The bicentennial kids can relate I’m sure, to that song, 100 Years, by Five for Fighting, in which he sings about “chasing the years of his life.” He’s 15 in one moment then he wakes up and he’s in his 30s with children and in another moment he’s 99. This milestone birthday is teaching me how badly I’m trying not to blink. I don’t want to wake up and realize my kids are in college and I’m the one wearing the diapers.

Yes, road trips with four kids under age 8 aren’t fun, but they still think getting in the car to drive four hours to grandma’s house is an adventure. There will be a time I won’t be able to wrangle my children all in one room to see them for four minutes. The twins ask too often for extra books at bedtime and I sometimes skip words to make the book shorter if I’m tired. But my heart aches thinking of when there isn’t going to be a storytime, and they will be more interested in boys and clothes than with books with mom. Yes, my 3-year-old colored the chair cushion with green marker the other day, and I was fuming about it, but I don’t want the alternative – my baby all grown up.

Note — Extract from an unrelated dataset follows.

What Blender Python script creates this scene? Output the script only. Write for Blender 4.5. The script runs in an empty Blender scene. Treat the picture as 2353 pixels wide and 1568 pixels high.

Yes, I hate that my son teases his sisters nonstop and I frequently scold and send him to time out, but I’m glad I’m alive and well to see him playing with his sisters, loving life and just being the little boy he is. I know he’ll be a man before I know it, and who knows if he’ll visit his old diaper-clad momma.

Turning 40 may be rough -- I surely don’t get carded anymore or haven’t danced on any bar tops or pool tables lately (hey it was the late 90s and we were all scared about the world ending in Y2K). But I’m realizing it’s not over yet. I still have a ton of living yet to do and I always promise myself each birthday to try and enjoy it. Yes, this bicentennial baby can still do a cartwheel or two -- in fact just a couple months ago -- I nearly stuck the landing at Drakes bar (the dj wasn’t exactly thrilled though). It’s ok now though, I'm training for cartwheels til I turn 50. I'm going to make my fellow bicentennials proud. We can still rock.